I recall an issue of Rolling Stone magazine in which musicians chose their favorite Beatles song. Emmylou Harris chose Paul's "For No One," and I remember her asking, How could he have known so much about the human heart at the age of 24? It is indeed amazing.

As a footnote, the Rolling Stone review of "Arthur" noted that "Village Green" sold 8,000 copies - that's not a typo: eight-thousand copies! - in the United States. But, as I often say, the thing about history is it lasts a long time. And in this case, at least, history has proven the greatness of Ray's work on this album.

Holly A Hughes said...

Eight thousand copies. Sheesh - that's criminal. Of course this was at the tail end of the ban, when the US audience had withered away to nothing. But still!

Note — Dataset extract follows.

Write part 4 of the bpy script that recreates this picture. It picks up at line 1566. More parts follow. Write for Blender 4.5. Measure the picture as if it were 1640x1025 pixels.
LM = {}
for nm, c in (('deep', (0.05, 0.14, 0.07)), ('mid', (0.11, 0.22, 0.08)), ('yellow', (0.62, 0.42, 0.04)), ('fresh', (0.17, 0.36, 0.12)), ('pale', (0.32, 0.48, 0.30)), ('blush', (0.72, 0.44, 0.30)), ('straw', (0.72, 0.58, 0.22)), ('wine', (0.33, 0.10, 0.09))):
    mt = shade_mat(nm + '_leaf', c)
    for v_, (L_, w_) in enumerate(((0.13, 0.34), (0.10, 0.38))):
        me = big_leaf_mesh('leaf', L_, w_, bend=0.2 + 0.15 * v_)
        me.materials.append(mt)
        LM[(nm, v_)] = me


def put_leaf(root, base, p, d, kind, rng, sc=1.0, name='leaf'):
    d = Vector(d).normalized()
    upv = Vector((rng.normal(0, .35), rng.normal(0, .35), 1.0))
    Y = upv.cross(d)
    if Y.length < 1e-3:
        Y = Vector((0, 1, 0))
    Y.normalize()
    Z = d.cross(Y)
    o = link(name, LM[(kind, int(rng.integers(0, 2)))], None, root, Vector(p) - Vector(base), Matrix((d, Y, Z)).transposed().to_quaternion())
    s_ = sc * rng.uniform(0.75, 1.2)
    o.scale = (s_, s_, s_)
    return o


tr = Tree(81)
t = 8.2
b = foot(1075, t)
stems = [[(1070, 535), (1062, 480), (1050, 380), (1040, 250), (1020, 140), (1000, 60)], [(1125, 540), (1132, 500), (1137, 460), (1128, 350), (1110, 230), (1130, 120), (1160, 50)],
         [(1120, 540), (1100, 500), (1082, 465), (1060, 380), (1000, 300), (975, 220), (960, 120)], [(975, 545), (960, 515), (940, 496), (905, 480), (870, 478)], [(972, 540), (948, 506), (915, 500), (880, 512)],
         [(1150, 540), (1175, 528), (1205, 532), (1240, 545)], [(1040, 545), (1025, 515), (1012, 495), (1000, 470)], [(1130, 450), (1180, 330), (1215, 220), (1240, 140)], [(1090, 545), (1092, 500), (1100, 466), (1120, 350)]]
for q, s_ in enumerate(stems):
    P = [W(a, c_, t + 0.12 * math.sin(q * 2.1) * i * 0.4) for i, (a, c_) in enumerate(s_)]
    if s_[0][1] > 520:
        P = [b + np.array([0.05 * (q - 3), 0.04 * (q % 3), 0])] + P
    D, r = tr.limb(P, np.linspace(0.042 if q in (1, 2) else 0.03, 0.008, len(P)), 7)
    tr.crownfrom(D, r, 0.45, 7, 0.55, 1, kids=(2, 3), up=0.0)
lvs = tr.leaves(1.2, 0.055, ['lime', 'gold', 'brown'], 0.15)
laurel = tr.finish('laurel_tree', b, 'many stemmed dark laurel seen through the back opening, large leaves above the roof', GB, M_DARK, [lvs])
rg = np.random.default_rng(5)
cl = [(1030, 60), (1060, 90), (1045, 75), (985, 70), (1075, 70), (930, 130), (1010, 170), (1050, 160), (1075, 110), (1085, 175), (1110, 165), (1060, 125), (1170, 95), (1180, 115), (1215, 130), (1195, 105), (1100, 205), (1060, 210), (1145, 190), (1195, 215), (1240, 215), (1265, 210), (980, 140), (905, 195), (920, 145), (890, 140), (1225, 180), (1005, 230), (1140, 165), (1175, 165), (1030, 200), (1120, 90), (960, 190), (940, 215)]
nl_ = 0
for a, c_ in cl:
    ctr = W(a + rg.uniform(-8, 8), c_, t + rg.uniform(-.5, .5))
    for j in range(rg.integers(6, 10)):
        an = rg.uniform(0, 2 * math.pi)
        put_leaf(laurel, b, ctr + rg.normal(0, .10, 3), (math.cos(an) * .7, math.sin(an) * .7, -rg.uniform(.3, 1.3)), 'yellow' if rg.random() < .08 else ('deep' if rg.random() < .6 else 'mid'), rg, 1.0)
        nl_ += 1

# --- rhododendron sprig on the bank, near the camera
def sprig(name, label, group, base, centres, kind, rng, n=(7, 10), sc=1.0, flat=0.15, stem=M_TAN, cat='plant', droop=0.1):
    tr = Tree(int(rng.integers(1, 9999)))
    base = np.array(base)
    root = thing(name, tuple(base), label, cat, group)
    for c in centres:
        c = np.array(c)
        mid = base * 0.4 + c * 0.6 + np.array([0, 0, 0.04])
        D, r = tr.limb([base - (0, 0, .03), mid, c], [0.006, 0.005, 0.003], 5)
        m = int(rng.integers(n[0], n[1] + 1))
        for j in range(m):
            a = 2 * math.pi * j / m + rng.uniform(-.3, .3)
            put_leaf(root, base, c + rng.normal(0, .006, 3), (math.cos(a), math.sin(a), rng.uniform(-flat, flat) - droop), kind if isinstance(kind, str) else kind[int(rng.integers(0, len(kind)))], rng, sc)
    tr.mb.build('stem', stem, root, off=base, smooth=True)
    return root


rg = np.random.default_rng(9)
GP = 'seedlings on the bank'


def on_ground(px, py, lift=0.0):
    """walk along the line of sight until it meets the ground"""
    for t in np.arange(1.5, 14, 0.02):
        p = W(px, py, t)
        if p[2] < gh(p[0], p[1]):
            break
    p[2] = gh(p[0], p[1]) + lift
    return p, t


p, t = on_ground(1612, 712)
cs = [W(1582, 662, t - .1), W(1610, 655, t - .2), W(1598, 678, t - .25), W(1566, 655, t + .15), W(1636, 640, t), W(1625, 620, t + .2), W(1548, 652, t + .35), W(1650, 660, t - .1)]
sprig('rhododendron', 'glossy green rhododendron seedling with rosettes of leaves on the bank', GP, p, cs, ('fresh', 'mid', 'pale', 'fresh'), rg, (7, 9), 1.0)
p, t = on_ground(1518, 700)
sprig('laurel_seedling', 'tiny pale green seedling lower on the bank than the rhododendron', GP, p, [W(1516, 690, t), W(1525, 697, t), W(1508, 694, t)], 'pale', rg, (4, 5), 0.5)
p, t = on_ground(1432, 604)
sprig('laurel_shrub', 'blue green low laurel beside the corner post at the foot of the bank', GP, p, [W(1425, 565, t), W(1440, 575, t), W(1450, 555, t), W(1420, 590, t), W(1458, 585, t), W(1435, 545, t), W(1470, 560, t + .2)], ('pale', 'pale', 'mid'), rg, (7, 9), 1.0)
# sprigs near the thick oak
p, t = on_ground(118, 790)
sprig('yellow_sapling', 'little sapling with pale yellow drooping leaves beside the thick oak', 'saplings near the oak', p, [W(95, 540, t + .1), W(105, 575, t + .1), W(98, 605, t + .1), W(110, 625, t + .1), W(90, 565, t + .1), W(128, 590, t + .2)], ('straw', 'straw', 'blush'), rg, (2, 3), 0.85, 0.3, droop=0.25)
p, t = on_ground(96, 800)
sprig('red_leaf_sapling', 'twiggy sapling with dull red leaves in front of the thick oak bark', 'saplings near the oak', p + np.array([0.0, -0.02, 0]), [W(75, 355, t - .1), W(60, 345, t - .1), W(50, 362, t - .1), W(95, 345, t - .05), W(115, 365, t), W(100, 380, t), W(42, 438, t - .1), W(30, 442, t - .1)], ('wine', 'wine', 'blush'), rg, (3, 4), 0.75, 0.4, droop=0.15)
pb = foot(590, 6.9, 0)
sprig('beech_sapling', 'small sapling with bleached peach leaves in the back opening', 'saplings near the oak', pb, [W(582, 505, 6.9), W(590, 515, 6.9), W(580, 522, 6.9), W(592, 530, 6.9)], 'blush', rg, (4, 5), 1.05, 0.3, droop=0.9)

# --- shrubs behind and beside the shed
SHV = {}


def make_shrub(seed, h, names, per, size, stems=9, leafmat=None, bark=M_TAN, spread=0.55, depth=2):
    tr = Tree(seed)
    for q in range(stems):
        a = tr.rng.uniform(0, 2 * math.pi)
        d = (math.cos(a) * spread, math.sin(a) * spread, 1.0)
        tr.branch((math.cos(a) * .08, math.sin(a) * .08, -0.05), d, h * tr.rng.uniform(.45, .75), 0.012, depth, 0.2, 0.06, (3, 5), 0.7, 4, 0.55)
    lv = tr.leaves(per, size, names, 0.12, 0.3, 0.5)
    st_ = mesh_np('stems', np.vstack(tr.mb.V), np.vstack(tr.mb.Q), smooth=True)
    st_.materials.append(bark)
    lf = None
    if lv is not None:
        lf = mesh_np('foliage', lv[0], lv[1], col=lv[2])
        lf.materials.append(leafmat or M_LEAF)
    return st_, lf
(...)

Of course, if Ray hadn't pulled the 12-track version at the last minute, it would have been released in September, instead of waiting until the same day as the White Album came out. Just another in a long series of colossally rotten mistakes the Kinks made.

Anonymous said...

Nice, Holly.
PTPOEO supports a minority, yet rabid, point of view that reality is at least as important as photographs OF that reality. Don't many of us find it irritating, if not self-aggrandizing, when some one always seems to want to snap a quick I-phone pic of an event instead of just enjoying the event.

I prefer mind movies.

And the best line from "People Take Pictures Of Each Other," for anyone who has been held captive for six hours at the in-laws, while Dad-in-law once again maniacally reloads the slide carousel will always be, "Don't show me no more please."